Question

Solve: \[3(5x + 7) + 5(2x - 11) = 3(8x - 5) - 15\]

Answer 1

Hint: We are given algebraic expressions in which we have to solve the question to find the value of \[x\].
While finding the value of \[x\] , bring the variable to the left side and bring all the remaining value of the constant term to the right side.
At last, Simplify the value to find the value of \[x\]term in the given question.

Complete step-by-step answer:
The given expression is \[3(5x + 7) + 5(2x - 11) = 3(8x - 5) - 15\]
As we know, that our expression is the linear expression in one variable means that our question has one variable as \[x\].
Here, we cannot use the hit and trial method as it is very tricky and takes too much time to satisfy the value of \[x\]in the given question.
So, we use the method of algebraic operation in which we simplify our question by multiplying the given term to open brackets on both sides. So, we get,
\[15x + 21 + 10x - 55 = 24x - 15 - 15\]
Now simplify the expression by applying the given operation on like terms on both sides.
\[15x + 10x + 21 - 55 = 24x - 15 - 15\]
Now simplify the like terms
\[25x - 34 = 24x - 30\]
Now bring the variables on the left side and constant on the right side and simplify
\[25x - 24x = 34 - 30\]
\[x = 4\]
So, \[x = 4\] is the solution of the expression \[3(5x + 7) + 5(2x - 11) = 3(8x - 5) - 15\].

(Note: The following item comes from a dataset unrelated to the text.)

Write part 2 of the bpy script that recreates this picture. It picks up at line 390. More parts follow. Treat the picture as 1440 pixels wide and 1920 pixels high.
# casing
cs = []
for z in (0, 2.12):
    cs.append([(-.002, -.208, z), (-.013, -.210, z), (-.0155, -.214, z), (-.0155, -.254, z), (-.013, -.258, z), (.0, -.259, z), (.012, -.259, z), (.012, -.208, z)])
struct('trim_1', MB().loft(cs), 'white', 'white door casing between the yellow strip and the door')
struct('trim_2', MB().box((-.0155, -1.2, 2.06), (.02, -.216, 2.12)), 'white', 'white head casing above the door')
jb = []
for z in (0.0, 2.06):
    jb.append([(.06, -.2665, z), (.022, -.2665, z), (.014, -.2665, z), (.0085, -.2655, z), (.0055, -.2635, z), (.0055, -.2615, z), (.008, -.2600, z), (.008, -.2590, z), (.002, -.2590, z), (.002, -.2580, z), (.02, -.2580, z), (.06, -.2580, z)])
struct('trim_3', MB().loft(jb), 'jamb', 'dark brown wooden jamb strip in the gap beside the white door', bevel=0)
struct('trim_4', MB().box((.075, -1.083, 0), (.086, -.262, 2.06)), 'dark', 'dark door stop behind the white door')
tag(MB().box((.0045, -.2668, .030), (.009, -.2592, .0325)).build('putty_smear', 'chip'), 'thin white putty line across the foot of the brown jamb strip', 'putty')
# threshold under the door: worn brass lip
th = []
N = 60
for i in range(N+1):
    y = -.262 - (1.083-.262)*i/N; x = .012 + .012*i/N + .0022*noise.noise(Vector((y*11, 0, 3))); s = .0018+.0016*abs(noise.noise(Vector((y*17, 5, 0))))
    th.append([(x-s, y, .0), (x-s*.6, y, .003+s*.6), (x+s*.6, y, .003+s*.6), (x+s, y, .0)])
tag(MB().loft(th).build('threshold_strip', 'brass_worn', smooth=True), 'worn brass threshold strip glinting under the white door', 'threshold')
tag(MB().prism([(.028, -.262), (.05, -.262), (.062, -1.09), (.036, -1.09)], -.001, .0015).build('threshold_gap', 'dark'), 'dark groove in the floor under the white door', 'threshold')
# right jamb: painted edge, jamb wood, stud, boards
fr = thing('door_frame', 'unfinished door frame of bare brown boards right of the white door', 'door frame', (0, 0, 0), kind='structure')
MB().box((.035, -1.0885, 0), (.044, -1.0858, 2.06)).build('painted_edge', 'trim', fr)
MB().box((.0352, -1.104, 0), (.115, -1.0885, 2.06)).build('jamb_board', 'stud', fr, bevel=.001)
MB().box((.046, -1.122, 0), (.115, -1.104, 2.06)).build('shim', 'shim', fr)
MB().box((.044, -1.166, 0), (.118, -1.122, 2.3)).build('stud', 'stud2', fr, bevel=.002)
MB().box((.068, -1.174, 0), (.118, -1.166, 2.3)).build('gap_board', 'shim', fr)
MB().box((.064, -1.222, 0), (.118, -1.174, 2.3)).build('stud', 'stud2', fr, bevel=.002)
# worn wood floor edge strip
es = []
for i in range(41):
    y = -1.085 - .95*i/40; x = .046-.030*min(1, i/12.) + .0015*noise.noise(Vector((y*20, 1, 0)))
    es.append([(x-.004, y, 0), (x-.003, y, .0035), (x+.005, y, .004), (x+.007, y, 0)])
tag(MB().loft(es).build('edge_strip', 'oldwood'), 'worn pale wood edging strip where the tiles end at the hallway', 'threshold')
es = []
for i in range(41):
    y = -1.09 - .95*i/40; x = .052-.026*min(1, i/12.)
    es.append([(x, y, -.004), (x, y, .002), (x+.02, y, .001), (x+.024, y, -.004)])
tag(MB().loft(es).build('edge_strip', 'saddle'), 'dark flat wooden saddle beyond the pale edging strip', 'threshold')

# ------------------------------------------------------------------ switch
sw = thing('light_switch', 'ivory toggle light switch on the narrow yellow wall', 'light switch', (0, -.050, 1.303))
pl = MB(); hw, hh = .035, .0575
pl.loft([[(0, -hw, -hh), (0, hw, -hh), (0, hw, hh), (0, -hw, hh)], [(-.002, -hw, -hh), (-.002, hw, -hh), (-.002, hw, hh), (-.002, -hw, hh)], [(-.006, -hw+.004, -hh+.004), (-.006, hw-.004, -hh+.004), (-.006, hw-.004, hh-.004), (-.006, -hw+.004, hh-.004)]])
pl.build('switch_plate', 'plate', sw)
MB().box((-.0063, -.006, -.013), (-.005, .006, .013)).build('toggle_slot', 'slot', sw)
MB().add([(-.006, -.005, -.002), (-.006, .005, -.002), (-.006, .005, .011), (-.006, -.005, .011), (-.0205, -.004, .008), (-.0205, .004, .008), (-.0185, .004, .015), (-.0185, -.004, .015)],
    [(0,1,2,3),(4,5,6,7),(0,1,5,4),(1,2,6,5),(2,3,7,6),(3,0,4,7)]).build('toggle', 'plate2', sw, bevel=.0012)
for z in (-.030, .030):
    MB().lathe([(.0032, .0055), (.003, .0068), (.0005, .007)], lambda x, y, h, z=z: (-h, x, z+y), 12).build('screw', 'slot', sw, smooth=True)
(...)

Note: Always keep in mind that while simplifying the equation, simplify each side of the equation by removing parentheses and combining like terms.
While solving, use addition or subtraction to isolate the terms of the variable on one side of the equation.
Don’t use the hit and trial method at once as sometimes our solution may go in the negative direction by consuming too much time.
Hence, it’s better to use an algebraic method where the terms may be canceled and simplified by using addition, subtraction, division, multiplication which makes steps too short by less time-consuming.